Legionowo. Rozbili „dziuplę” samochodową przy Pałacowej w Legionowie?

palacowa-garaze

W garażach przy ulicy Pałacowej w Legionowie już w przeszłości działały dziuple samochodowe, fot. GP/ms (archiwum).

Kryminalni ujawnili skradzionego forda w jednym z mieszczących się przy ulicy Pałacowej w Legionowie garażów. Auto w eskorcie mundurowych trafiło na policyjną lawetę i pojechało do stolicy. Obecnie śledczy z warszawskiej Ochoty poszukują złodzieja samochodowego.

Kto ukradł forda?

Szeroko zakrojona policyjna akcja miała miejsce w minioną sobotę (29 kwietnia br.) popołudniu w okolicach mieszczących się przy ulicy Pałacowej w Legionowie garaży. Jak się okazuje, prowadzili ją mundurowi z Komendy Rejonowej Policji (KPR) właściwej dla 3 warszawskich dzielnic, Ochoty, Ursusa i Włoch. Stołeczni śledczy w jednym z tych legionowskich garaży ujawnili skradzionego forda. – Samochód został zabezpieczony i przewieziony na policyjny parking. Obecnie policjanci prowadzą czynności zmierzające do ustalenia sprawcy tej kradzieży – informuje podkom. Sabina Stepek z KPR Warszawa III.

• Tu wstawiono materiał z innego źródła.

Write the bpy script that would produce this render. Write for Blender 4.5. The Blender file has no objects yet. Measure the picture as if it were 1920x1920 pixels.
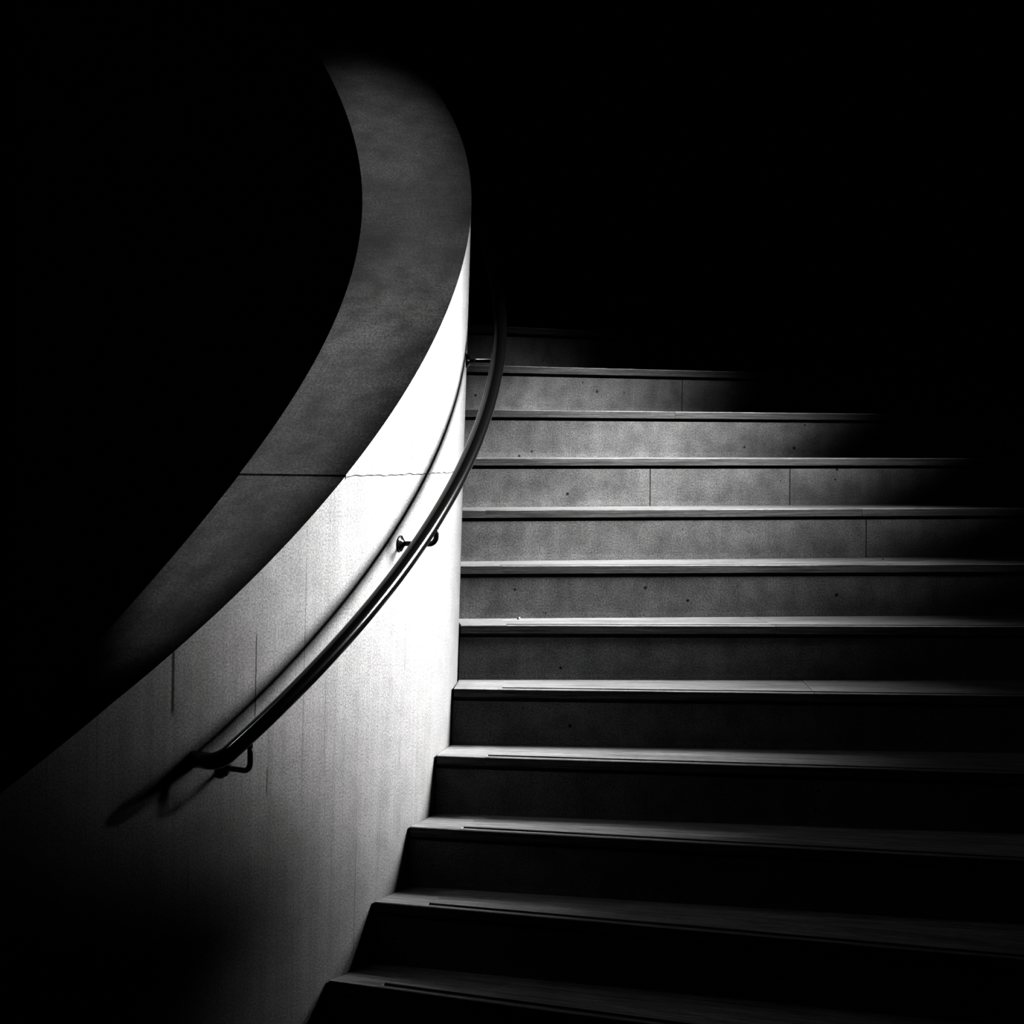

Kukułeczka kuka „dziupli” sobie szuka?

To nie pierwszy przypadek, kiedy to warszawscy śledczy w garażach znajdujących się przy ulicy Pałacowej w Legionowie ujawniają kradzione samochody. Okazuje się bowiem, że już przeszłości pod tym konkretnymi adresami co najmniej 2-krotnie ujawniono 2 niezależne dziuple samochodowe. Zatrzymując w styczniu 2013r. w Kobyłce, już wielokrotnie karanego herszta wołomińskiego gangu złodziei, 38-letniego Artura D. „Dąbala”, stołeczna samochodówka odkryła przy okazji w innych miejscowościach aż 5 paserskich dziupli, w tym 2 zlokalizowane w garażach przy ulicach Pałacowej i Sybiraków w Legionowie. W wynajętych na fikcyjne osoby i w oparciu o sfałszowane dokumenty „dziuplach”, śledczy odnaleźli m. in. nowoczesne akcesoria złodziejskie, w tym drogi sprzęt elektroniczny i specjalne łamaki, zapas fałszywych tablic rejestracyjnych oraz 2 wcześniej ukradzione ze stołecznej Białołęki auta, forda mondeo i nissana qashqaia z kompletem kijów golfowych w środku. Policjanci szacowali również, że dobrze im znana grupa „Dąbala” w ciągu raptem jednego roku ukradła ponad 100 samochodów. Inną z kolei dziuplę samochodową działającą w garażu przy ulicy Pałacowej w Legionowie, kryminalni rozbili ponad 9 lat temu, tuż po tym, jak w lutym 2008r. na jednej z sąsiadujących z nią posesji przy ulicy Granicznej, zdemaskowali to główne pierwsze i większe nielegalne paserskie „gniazdo”. W ręce policji wpadli dwaj paserzy, 50-letni wówczas Józef B. i jego 21-letni syn Rafał B. Ich wspólnikowi tj. starszemu synowi Józefa B. udało się zaś skutecznie ukryć przed organami ścigania. W 2 rodzinnych paserskich dziuplach, śledczy zabezpieczyli wówczas 12 tablic rejestracyjnych pojazdów wcześniej skradzionych w stolicy, ich silniki, elementy karoserii m. in. skody i należącego do obywatela Ukrainy luksusowego audi Q8 oraz jeden z nowszych modeli hondy accord. Aresztowanym za rozbiórkę na części aut skradzionych na łączną kwotę w wysokości przeszło 800 tys. zł groziło wówczas nawet 5 lat więzienia.